Вопреки межклановой вражде Братство объединяло самых разных людей, включая в себя все кланы. По сравнению с кланами, Братство выглядело более надежным. И последователей у него становилось все больше. Имамы братства проповедовали теперь в больших мечетях, а не в собственных домах. Много разговоров было о том, что скоро государству придет конец и воцарится закон ислама.

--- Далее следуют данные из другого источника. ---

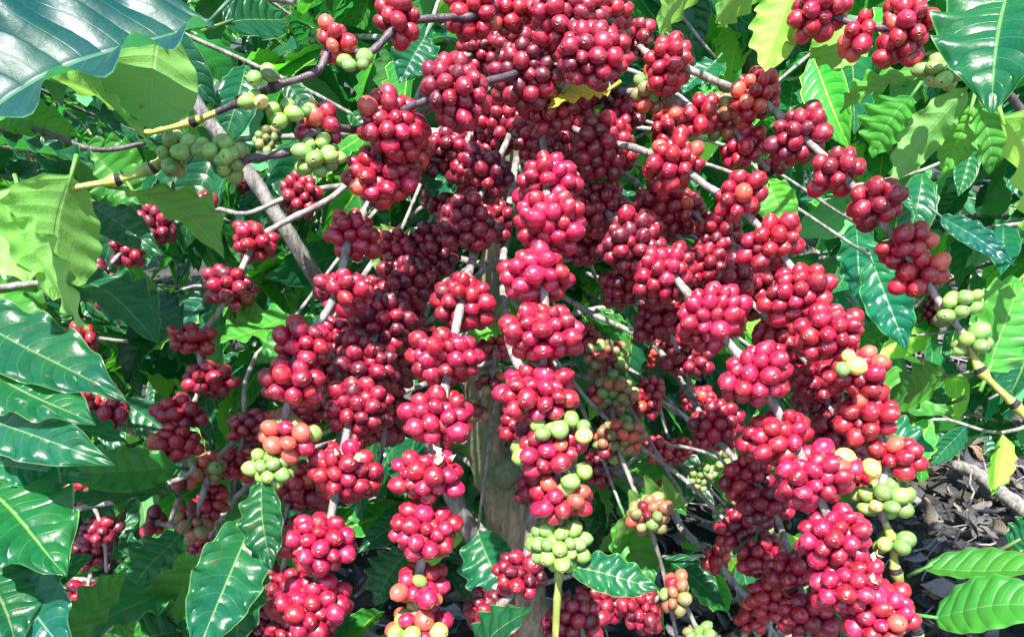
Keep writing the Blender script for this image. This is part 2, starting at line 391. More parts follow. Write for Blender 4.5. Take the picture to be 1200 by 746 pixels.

Сиад Барре начал посылать вооруженные отряды в мечети, чтобы разгонять собравшихся; солдаты должны были стрелять в воздух, чтобы показать свою власть. Многие погибали в толкучке. После каждой такой акции авторитет Братства возрастал. Движение постепенно проникало в бизнес, госпитали, школы и университеты. В университете Иджаабо, Лафулье, на окраине Могадишо, было очень много членов Братства.
В середине 1990 года группа политиков – старшие представители кланов – опубликовала манифест, в котором призывала Сиада Барре подать в отставку. В нем говорилось, что в стране царит хаос, и он должен уйти, пока эту силу еще можно сдерживать. Сиад Барре заключил некоторых из них в тюрьму. Стабильная жизнь закончилась.
Родственники Марьян покупали оружие и сторожили у ворот дома днем и ночью, чтобы обеспечить нашу безопасность. В других домах происходило то же самое.
Окончательно рассорившись с Арро, я переехала к Ибадо Дхадей. В один совсем не прекрасный день я решила навестить тетю Кхадиджу, мамину старшую сестру. Кхадиджа была величественна. Почти ровесница моей бабушки, но намного выше ее, царственнее и даже острее на язык. Я внутренне содрогнулась, представляя себе, как она пройдется по мне за то, что я так редко навещала ее, хотя уже давно жила в Могадишо.
Я тщательно выстирала и выгладила одежду, выбрала подобающий подарок. Кхадиджа строго следила за соблюдением этикета, придираясь к любой мелочи. Сначала нужно было дождаться, пока она поприветствует вас, а потом выдать изящный ответ, держа спину абсолютно ровно.
На пороге я вела себя как подобает, и меня пригласили в столовую на чай. Я была настолько поражена убранством комнаты, старинной европейской мебелью и приборами, что допустила оплошность и неуклюже плюхнулась на стул.
Кхадиджа тут же вскинулась:
– Бедная Аша даже не научила тебя садиться за стол? Ты что, обезьянка?
Она говорила и говорила, сравнивая меня с мелкими животными, от которых не приходится ждать хороших манер, и постоянно вворачивая скрытые оскорбления в адрес моей матери, которая якобы неправильно меня воспитала. Тетя устроила настоящее представление, и, хотя мне отчасти было досадно, я не уставала восхищаться игрой слов, прекрасной, высокой, чистой прозой, которую декламировала пожилая женщина с удивительной осанкой и невозмутимым взглядом.
Когда Кхадиджа отчитывала вас, нельзя было ей возражать, возмущаться или плакать, иначе вас ждали новые обвинения: в слабохарактерности, в том, что вы не хотите учиться, а потому умрете в той же нищете, в какой родились. Нужно было только смотреть в глаза и кивать, показывая, что вы все признаете. Я так и сделала – и моя стойкость приятно удивила тетю.